While the inmates were gone, Alabama officials worked to fix the overcrowding problem. They increased paroles for nonviolent offenders. They moved low-security prisoners to work-release centers and transferred work-release prisoners to community corrections centers. They found alternative sentences for 1,700 inmates otherwise headed for prison.

The result?

"It hasn't changed at all," said Sale, an inmate at Elmore Correctional Facility.

"Just like (before), I can lay in my bed, and without getting up, without stretching very far, I can reach over and touch the man in the bed next to me," said Sale, 38, who's served almost 15 years of a life sentence for murder. "If you stand up to open your locker box that's under your bed, you have to be careful, or you're practically sitting on a man if he happens to be in the bed next to you."

Alabama's prison system didn't become crowded overnight, and Prison Commissioner Donal Campbell knows better than to expect the problems to disappear so quickly.

"There's not a whole lot I can do to reduce the population," Campbell said. "We may find other beds. Hopefully, at some point, I'll be able to work with the counties and have funding appropriated to rent beds from the counties. But that's not going to be significant."

The only significant solution would be a financial windfall: A pipe dream in a state struggling with revenue shortfalls in the hundreds of millions of dollars.

With that in mind, Campbell, the inmates and the head of a prison advocacy group offered less costly suggestions. Among them:

Parole violations. Change the punishment for technical parole violators. Increased paroles are under way, and with them a likely spike in parole violators. Dealing with re-offenders is one downside of stepping up paroles, but officials could ease the problem by coming up with a new way to deal with parolees who violate a condition of parole but do not commit a new crime.

Such violations include breaking curfew or crossing state lines without permission.

Campbell said the state needs a program for technical parole violators "where we would develop criteria for a certain violator, they would be required to go through a program, whether it be six months or seven months or four months or what have you, and then they would be re-paroled by the board ... rather than bringing them back into the system, taking up an expensive bed that we so desperately need for violent offenders."

The parole board is open to some changes, provided they don't threaten public safety, said Cynthia Dillard, assistant director of Pardons and Paroles. Technical violations often are precursors to repeat offenses, she said.
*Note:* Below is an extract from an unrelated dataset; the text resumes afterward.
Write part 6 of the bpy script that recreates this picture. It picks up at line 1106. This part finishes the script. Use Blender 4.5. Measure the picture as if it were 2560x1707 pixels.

Closer looks. Let the parole board get to know inmates better. When 46-year-old Sylvester Turner is up for parole in July, the only people who will meet with the parole board are his family, friends and anyone who wants to protest his release.

"I think that one of the things that the parole board probably needs to (do) ... is come to the institution and set up a conference with the inmate that's coming up for parole," said Turner, midway through a 20-year sentence for manslaughter and attempted murder.

"But also have the officer there he works up under, that sees him every day, for really what he does every day, and get a report from him."

Simply arranging for prisoners and parole members to be in the same room is the biggest obstacle to accomplishing those changes, Dillard said. The board has heard 7,564 cases since April 6, 2003, when Gov. Bob Riley gave the board the funding to quicken its pace.

As for bringing parole board members to the prisons, Dillard said, "We hold so many hearings, there's no way the board could visit all the institutions and hold the hearings they do."

Community time. Expand community corrections. Campbell already has moved about 2,000 inmates to community-based programs where they work jobs and in many cases even live at home.

Shifting more inmates from state prisons to community corrections could save the state space and money in some less obvious ways, said Lucia Penland, director of the Alabama Prison Project.

"One of the things that happens, is not only does it cost a lot to incarcerate someone, but because it's mostly the poor who go to prison, the families often end up on welfare and being part of the tax burden as well," Penland said. "There's more to it than just the incarceration."